Pacific airpower: Best in Air Force

  • Published
  • By Tech. Sgt. Chris Vadnais
  • AFPN
Keeping the Air Force's aircraft ready to fly, fight, and win is an intense job. In the Pacific Air Forces alone, it takes the hard work of more than 10,000 people.

Maintenance and logistics jobs are notoriously thankless. The hours are long, and most of the work is done 'behind the scenes,' to make sure higher-profile missions execute properly.

But there's no denying a job well done. On Jan. 16, the vice chief of staff of the Air Force presented the command with the Gen. Wilbur L. Creech Maintenance Excellence award. The Creech Award honors the major command demonstrating the most improved performance in aircraft maintenance and logistics readiness.

On any given day, PACAF's logisticians and maintainers prepare aircraft for the missions they fly--and they fly a lot of missions. From Oct. 2006 to Sept. 2007, PACAF clocked almost 110,000 flying hours to numerous deployed locations around the world. During that period, maintainers and logisticians increased maintenance and supply mission capability rates, aircraft fix rates, and decreased customer wait times.

And that's not all. The Pacific theater 'loggies' and maintainers have managed to do all that while standing on air power's leading edge, meeting the challenges of aging aircraft like KC-135 Stratotanker, while also supporting the Air Force's newest fighter jet platform, the F-22 Raptor.

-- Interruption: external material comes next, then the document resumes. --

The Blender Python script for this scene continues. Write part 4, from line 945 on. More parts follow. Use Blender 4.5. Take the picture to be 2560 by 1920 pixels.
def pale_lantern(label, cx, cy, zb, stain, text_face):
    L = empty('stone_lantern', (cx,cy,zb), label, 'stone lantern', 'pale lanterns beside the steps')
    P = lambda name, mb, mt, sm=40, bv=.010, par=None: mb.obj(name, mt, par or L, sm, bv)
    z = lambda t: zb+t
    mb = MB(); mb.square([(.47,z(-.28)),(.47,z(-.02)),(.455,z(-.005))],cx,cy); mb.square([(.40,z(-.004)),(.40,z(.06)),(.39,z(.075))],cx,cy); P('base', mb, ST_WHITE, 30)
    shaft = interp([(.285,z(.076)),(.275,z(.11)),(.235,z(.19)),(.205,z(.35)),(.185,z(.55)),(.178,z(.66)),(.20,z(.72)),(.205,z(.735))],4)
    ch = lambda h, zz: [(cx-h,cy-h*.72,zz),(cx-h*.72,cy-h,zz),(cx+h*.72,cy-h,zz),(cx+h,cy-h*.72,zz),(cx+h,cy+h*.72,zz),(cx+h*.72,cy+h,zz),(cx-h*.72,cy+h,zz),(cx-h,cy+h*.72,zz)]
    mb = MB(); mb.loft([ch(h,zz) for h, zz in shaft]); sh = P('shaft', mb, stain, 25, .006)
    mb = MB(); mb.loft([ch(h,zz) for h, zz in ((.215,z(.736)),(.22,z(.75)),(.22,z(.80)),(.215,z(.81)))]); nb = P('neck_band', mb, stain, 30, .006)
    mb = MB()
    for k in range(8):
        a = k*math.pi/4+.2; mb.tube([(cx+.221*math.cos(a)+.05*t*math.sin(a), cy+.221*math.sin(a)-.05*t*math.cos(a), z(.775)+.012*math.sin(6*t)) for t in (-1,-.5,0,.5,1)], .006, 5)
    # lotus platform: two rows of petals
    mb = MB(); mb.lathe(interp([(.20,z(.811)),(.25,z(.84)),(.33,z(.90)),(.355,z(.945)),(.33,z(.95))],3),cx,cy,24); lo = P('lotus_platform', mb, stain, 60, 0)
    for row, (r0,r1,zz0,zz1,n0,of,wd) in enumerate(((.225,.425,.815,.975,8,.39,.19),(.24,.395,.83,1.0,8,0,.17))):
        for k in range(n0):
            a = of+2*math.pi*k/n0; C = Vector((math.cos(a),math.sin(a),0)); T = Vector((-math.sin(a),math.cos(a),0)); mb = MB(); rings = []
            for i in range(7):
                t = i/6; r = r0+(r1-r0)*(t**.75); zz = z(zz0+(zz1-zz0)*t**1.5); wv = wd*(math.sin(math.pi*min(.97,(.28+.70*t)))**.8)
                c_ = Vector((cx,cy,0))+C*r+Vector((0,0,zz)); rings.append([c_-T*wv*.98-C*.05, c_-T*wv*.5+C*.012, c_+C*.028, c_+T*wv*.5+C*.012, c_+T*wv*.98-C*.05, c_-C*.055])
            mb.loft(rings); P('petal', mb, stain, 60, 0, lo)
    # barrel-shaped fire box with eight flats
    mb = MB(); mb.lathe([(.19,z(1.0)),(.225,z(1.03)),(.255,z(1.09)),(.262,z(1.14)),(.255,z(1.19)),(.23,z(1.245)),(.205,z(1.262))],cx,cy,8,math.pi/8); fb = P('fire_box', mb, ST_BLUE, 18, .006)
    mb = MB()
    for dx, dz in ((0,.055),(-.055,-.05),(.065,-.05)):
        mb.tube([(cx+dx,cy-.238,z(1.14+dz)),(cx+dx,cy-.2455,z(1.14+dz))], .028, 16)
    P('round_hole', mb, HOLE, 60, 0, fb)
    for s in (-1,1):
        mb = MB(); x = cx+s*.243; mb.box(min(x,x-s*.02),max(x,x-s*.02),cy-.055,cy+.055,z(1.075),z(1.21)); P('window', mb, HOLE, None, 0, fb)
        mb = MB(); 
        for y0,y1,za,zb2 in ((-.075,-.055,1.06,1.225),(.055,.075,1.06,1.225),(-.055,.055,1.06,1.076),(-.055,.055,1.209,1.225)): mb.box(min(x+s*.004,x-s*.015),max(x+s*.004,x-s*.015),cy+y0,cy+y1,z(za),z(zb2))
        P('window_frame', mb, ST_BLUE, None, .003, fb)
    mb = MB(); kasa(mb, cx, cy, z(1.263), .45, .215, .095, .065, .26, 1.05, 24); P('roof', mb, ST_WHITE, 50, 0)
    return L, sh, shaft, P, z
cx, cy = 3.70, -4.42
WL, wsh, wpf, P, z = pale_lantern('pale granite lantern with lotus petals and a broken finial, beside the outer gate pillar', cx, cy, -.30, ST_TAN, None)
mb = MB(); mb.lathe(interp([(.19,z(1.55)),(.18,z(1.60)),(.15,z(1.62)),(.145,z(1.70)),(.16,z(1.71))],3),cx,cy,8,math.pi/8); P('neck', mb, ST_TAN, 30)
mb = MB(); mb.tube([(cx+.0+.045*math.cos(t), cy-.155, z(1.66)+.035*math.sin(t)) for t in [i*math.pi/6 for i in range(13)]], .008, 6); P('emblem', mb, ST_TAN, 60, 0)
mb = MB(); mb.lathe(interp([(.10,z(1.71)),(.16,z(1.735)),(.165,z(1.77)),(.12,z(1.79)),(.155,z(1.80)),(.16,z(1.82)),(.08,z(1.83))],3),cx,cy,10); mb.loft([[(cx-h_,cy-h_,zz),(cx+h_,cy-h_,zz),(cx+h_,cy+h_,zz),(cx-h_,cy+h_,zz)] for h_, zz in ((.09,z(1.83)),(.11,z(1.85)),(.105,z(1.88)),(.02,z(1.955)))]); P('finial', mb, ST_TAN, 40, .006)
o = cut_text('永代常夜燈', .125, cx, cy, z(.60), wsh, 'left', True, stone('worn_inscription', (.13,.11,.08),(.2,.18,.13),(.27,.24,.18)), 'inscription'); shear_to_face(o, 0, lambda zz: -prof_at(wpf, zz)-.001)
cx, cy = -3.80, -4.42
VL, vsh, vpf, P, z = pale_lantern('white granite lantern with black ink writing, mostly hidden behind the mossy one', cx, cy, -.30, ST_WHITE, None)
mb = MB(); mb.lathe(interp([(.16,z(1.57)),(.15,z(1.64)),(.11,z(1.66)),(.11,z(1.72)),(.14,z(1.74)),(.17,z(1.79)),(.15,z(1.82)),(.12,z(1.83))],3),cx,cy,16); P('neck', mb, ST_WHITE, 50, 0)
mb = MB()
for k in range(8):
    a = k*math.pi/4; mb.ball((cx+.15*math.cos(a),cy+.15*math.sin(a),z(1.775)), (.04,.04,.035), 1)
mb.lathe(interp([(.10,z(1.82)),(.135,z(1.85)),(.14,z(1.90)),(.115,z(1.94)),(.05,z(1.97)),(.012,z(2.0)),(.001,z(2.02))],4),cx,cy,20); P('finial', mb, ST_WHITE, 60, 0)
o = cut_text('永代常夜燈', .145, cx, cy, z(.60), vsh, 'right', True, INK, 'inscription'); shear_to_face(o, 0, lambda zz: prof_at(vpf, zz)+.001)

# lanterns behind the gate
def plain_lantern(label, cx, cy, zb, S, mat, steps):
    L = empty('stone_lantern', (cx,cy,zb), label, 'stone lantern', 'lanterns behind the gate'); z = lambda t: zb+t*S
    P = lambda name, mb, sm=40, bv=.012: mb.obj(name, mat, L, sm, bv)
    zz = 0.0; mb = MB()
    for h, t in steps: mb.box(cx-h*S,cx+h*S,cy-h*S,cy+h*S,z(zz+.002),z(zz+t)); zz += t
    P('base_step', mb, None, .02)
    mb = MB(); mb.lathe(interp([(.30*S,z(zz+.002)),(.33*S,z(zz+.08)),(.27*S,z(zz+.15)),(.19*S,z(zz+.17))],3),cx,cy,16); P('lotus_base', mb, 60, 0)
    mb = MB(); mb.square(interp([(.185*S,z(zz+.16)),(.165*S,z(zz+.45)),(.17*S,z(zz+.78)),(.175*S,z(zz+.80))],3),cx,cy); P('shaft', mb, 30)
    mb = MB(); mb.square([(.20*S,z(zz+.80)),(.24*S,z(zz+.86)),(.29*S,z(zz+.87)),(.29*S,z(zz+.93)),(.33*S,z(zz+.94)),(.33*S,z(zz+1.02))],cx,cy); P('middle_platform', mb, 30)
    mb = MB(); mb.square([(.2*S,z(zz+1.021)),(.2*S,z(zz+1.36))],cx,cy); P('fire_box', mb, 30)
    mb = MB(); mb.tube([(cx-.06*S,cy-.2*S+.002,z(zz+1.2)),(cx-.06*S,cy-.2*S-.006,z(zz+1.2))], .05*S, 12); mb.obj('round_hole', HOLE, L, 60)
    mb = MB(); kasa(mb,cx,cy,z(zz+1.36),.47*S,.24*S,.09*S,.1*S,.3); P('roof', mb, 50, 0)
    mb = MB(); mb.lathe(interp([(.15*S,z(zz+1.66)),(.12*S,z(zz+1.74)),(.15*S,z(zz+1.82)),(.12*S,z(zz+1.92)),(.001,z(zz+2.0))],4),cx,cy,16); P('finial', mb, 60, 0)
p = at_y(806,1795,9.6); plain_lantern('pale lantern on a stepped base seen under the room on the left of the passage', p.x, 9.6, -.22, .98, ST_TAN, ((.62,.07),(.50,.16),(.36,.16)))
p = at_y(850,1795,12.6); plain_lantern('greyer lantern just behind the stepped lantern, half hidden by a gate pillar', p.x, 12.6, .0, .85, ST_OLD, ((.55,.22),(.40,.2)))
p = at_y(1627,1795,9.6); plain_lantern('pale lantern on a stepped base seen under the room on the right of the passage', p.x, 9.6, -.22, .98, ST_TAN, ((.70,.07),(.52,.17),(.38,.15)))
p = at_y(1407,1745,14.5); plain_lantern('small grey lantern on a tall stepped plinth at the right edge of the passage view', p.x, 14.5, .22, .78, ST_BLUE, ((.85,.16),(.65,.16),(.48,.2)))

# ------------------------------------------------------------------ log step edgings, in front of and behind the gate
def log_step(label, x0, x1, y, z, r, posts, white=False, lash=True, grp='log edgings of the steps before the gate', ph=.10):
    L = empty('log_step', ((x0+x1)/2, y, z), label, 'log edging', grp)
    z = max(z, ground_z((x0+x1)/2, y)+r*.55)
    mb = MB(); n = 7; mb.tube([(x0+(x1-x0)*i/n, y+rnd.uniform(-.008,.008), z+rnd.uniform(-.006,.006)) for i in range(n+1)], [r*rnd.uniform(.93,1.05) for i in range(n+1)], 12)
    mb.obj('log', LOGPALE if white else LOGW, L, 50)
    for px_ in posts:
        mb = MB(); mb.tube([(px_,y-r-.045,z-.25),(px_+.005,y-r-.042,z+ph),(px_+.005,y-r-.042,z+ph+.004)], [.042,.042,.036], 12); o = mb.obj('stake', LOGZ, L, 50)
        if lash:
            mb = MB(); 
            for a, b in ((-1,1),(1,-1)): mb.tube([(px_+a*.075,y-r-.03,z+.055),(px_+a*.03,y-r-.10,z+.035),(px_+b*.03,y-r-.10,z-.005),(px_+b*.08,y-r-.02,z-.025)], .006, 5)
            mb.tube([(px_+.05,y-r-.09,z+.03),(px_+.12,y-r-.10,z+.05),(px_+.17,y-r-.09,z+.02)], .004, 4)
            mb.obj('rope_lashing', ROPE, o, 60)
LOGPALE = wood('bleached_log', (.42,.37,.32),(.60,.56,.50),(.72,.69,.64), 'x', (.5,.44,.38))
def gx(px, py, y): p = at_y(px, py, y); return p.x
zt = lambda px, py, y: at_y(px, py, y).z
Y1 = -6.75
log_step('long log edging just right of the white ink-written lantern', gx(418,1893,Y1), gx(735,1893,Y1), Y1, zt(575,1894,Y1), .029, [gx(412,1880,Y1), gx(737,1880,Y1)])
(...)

"What our folks have done under some incredibly tough conditions is simply spectacular," said Col. Bruce Litchfield, PACAF's director of logistics.

"When I think about our fleet today, our aging aircraft fleet, what we've been able to do across the board is incredible," he said.

Col. Litchfield said this award reiterates what he already knew: PACAF Airmen are doing a critical job incredibly well.

"If you're a logistician or a maintainer, wherever you are in the world, your job is to generate air power," said Col. Litchfield. "And quite frankly, you're generating that air power so that the pilots and the operators can employ it."

Col Litchfield said when you look at generating and employing airpower side-by-side, it's impossible to tell which is more important.

"Both of them have to work together or we can't get the Air Force mission done: To fly, fight and win."